白人至上主義者たちが、「クジラやイルカが、知能が高いから食べてはいけない」という考え方は、「白人の方が、黒人よりも優れているので、白人の命の方が大切である」という考え方と源は同じところから出た発想ではないでしょうか。
白人至上主義者の心の奥底に潜む、最も醜い考え方の一つではないでしょうか。
最近、ある日本の企業中に、「グローバル化が大切なので、麺類を食べる時に音を出すことを禁止し、音を出して食べた社員に、ペナルティを課した企業」があるそうです。
日本にも、そば・うどんという世界に誇る食文化が存在します。
そばやうどんは、音を出したほうが、むしろ、美味しく食べることができるものです。
食する時に大切なのは、味覚だけでなく、聴覚も関係してくるのです。
にもかかわらず、西洋に迎合しやすい日本人の中には、スパゲッティーと同じように、うどん・そばも音を出してはいけないと思う人が出現しています。
これは、大きな誤りです。
確かに、スパゲッティーなどは、日本で食べる時でも、「音を出す」ことに、不快感を持つ人が周りに居るかもしれないので、音を出さない方が良いでしょうが、うどん・そばは違います。味覚・聴覚両方を使って食べる「日本の食文化」の大切な事柄の一つです。
「郷に入れば、郷に従え」です。
外国人も、うどん・そばを食べる時は、味覚・聴覚を使って味わうべきなのです。日本人のように、音を出して食べるべきなのです。

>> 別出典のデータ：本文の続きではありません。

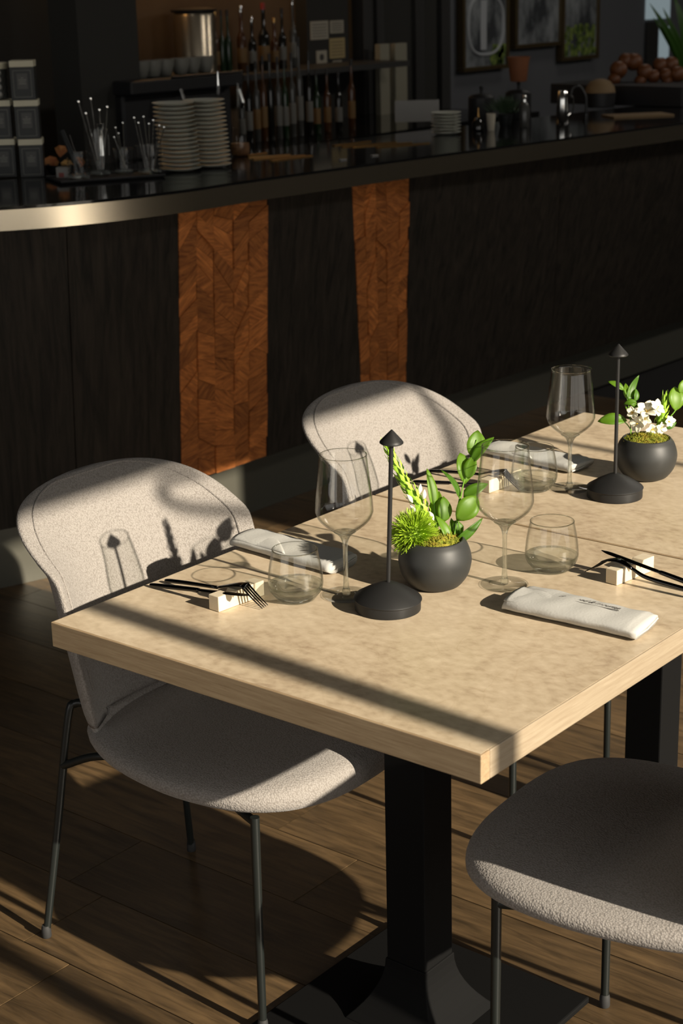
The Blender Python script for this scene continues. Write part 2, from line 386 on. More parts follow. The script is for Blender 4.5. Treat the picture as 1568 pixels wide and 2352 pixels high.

ましてや、「西洋かぶれ」の日本人が他の人がうどん・そばを食べる時に、「音を出すのはエチケットに反する」と言って、叱責するなど、「以ての外」なのです。
国際社会では、経済を中心に、「競争が公平に行われるためには、グローバルスタンダードは必要」ですが、白人至上主義者たちの、「他国文化への干渉」は人権侵害であって、許すべきではないというのが私の持論です。